Pinkos on wheels

Find out more at www.pinkweek.org.
For more information on the Bicycle Kitchen’s Second Saturday bike rides, visit www.sacbikekitchen.org.

It damn near rained on my parade. On the morning of the Pink Week Bicycle Parade, I awoke to the sound of Mother Nature hosing down my windows. I burrowed deeper under the covers and wondered whether I—or anyone else—would actually dress in a pink costume and pedal three miles to the Bicycle Kitchen in this kind of weather.

I’m a big fan of Pink Week, the holiday/art project established by Sacramento artist Gioia Fonda 13 years ago to observe and celebrate its namesake color. I usually mark the occasion by wearing pink clothes, visiting Fonda’s annual Pink Week group art show, and paying extra attention to the color wherever I find it: bubble gum on the sidewalk, ginger on a plate of sushi, or the pink of my own skin. When I heard this year’s celebration would include a bicycle parade through Midtown, I couldn’t wait to participate—until I saw the day’s downpour.

The parade didn’t begin until 6:30 p.m., the usual meeting time for the Bicycle Kitchen’s monthly Second Saturday bike rides. By the grace of the pink deities, the clouds broke just as the sun was setting. I layered my pink coat over jeans, two shirts and a sweater, and donned my bike helmet (which also happens to be pink). A pink lantern hung from my handlebars, shining like a rosy headlight as I rode toward Broadway.

When I pulled up to the Bicycle Kitchen, I saw only a few men inside wearing black clothes. Self-conscious in my bright-pink outfit, I rolled my bike into the shop. I was relieved when Bicycle Kitchen founder Jill McDonald came inside to greet me. A cheery redhead in a pink poofy petticoat and a black leather jacket, McDonald was our parade leader. She wove a commemorative Pink Week spoke card into my back wheel and pointed me toward a table with pink decorations like streamers, leis, Easter grass, tulle and pipe cleaners. In the backyard, a dozen or so parade participants in slapdash pink costumes talked and sipped beers.

I listened as they swapped bike stats and tales of riding into the ground, literally, on regular trips to Davis and Folsom. I looked nervously at my bike, a secondhand 10-speed with slipping gears and a heavy steel frame, and worried I might not be able to keep pace with these daily riders.

McDonald emerged from the Kitchen wearing pink-feathered wings and announced that we were off. A man with a low-rider bicycle shaped like a fish skeleton and lit with electroluminescent wire joined our ranks.
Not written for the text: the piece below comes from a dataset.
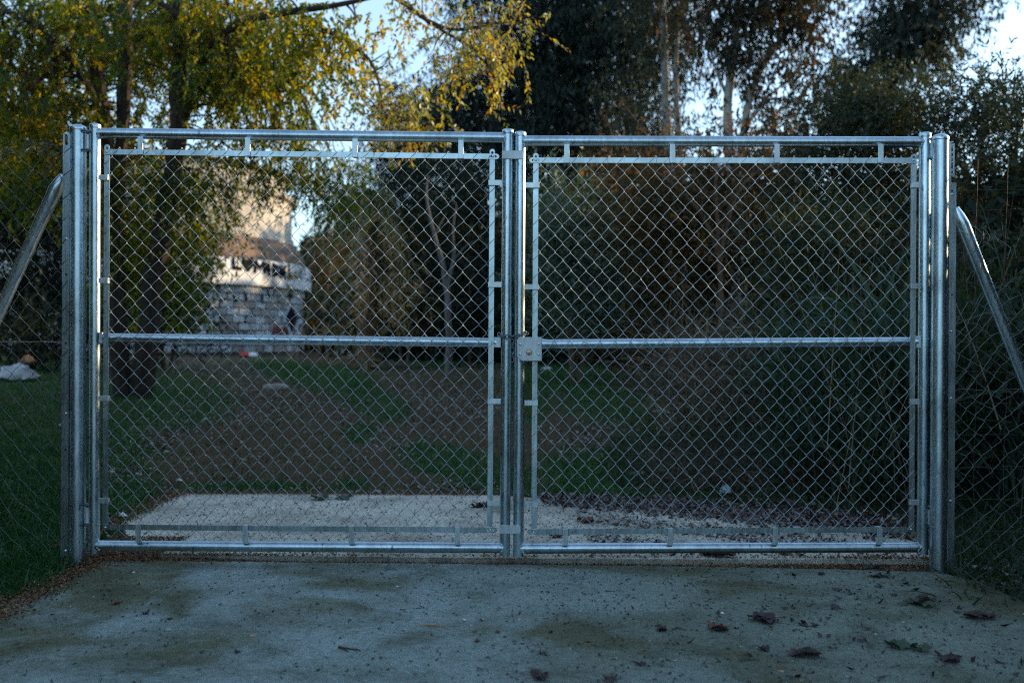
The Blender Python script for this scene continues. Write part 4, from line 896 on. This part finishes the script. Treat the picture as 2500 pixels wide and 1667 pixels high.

I followed his blue glowing fins into the night.

I pedaled fast to keep up and I still got stuck on the wrong side of a red light more than once. Fortunately, I wasn’t the only one, and McDonald always circled back and herded us together. I loved riding through the dark streets with a caravan of pink angels, harem girls, cowboys, bike rats and one bright fish.

We stopped at Olipom for the Exit Strategy magazine-release party. Store owner Olivia Coelho gave pink sunglasses to every parade participant and invited us in for drinks. Some riders headed to the corner liquor store for beer, but I ducked inside the party and grabbed a Vitamin Water (the pink “revive” flavor).

Variously quenched, we mounted our two-wheeled floats and paraded to our primary destination, the Pink Week Art Show at Deep. Fonda stood outside, next to a glowing cotton-candy machine, in a pink party dress with a marabou collar. “Yay bikes!” she cheered.

I accepted a towering cone of cotton candy and entered the gallery. The warm crowded space was a shock after the brisk night air. The walls glowed with paintings in pink hues from pastel to neon. I felt dizzy from the sweet carnival smell of cotton candy and frosted animal cookies on every table. Pink sugar melted on my pink tongue and infused my blood with pink energy.

Buzzing with a sugar high, I broke away from the parade before it continued to the Gallery Horse Cow. I held my cotton candy aloft in one hand and watched it disintegrate in the wet air as I pedaled home.